Liberal Legal Drama Fuels Anti-Cop Narrative

October 11th, 2019 1:28 AM

Last week, Shonda Rhimes’ How to Get Away With Murder compared ICE agents to criminal gangs. This week’s episode, “Do You Think I’m a Bad Man?,” on October 10, turned law enforcement into the villains again with a story of a police officer killing an unarmed black man.

Troy and Brandi, a young black couple, rob a cash lender of $5,000 after banks refuse to give them a loan to start a business. During the subsequent car chase a police officer shoots the young man. His widow, Brandi, is charged with numerous felonies, including resisting arrest. “Brandi was literally clutching her dead husband's head at the time of her arrest. That's not resisting. That's grieving,” one law student says. In a preposterous twist during a plea hearing, the prosecution then tries to charge Brandi with felony murder for Troy’s death.

Producer Shonda Rhimes’ shows are not so much dramas as left-wing lectures with dramatic exposition thrown-in. Rhimes also has the subtlety of a sledgehammer. Therefore, the rest of the episode revolves around court room scenes and law office dialogue in which characters keep repeating how a police officer killed a young black man.

“Troy died because some cop shot him in the head,” Brandi cries. “The police shot her unarmed black husband,” says another character. On and on it goes. The writers cut and paste some variation of that line repeatedly throughout the episode. The case wins in court when it is argued that the state is only prosecuting Brandi, a woman who just “wanted a better life,” in order to avoid a wrongful death suit.

Major cities like Chicago and Baltimore are facing spikes in violent crime. Regularly pushing the narrative that police officers are just racist villains out to kill innocent black Americans helps no one, least of all minority communities. Also of note, a commercial for the anti-cop, vigilante film Queen and Slim ran during a break.

The episode also continues the previous week’s plot line about an illegal immigrant and her traumatized son. Law student Connor (Jack Falahee) illegally takes the boy across state lines so he can have an emotional reunion with his sobbing mother.

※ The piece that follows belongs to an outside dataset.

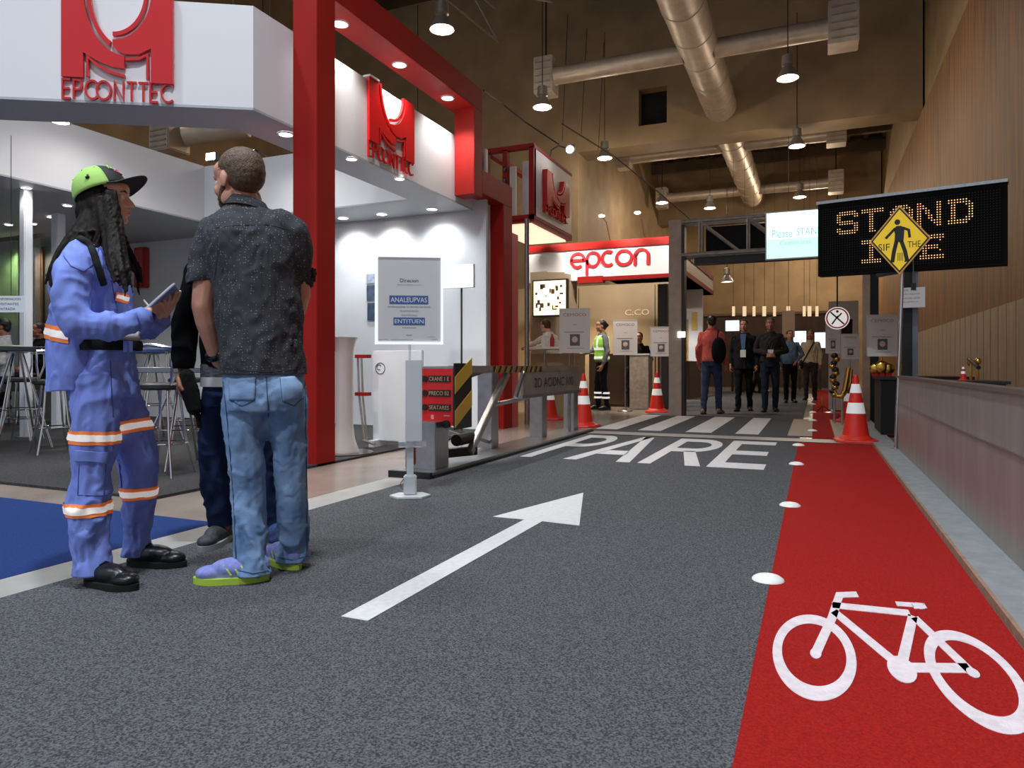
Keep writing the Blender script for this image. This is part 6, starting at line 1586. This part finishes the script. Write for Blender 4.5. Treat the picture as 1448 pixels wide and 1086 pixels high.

Connor and his clients soon get caught by Border Patrol. Mother and son get asylum in a crazy deus ex machina in which Connor’s law firm boss makes a call to her secret lesbian wife at Homeland Security. (I did not make that up.)

This is the sixth and final season of How to Get Away With Murder. With its ridiculous plot lines and constant left-wing hectoring, the show should have been killed off long ago.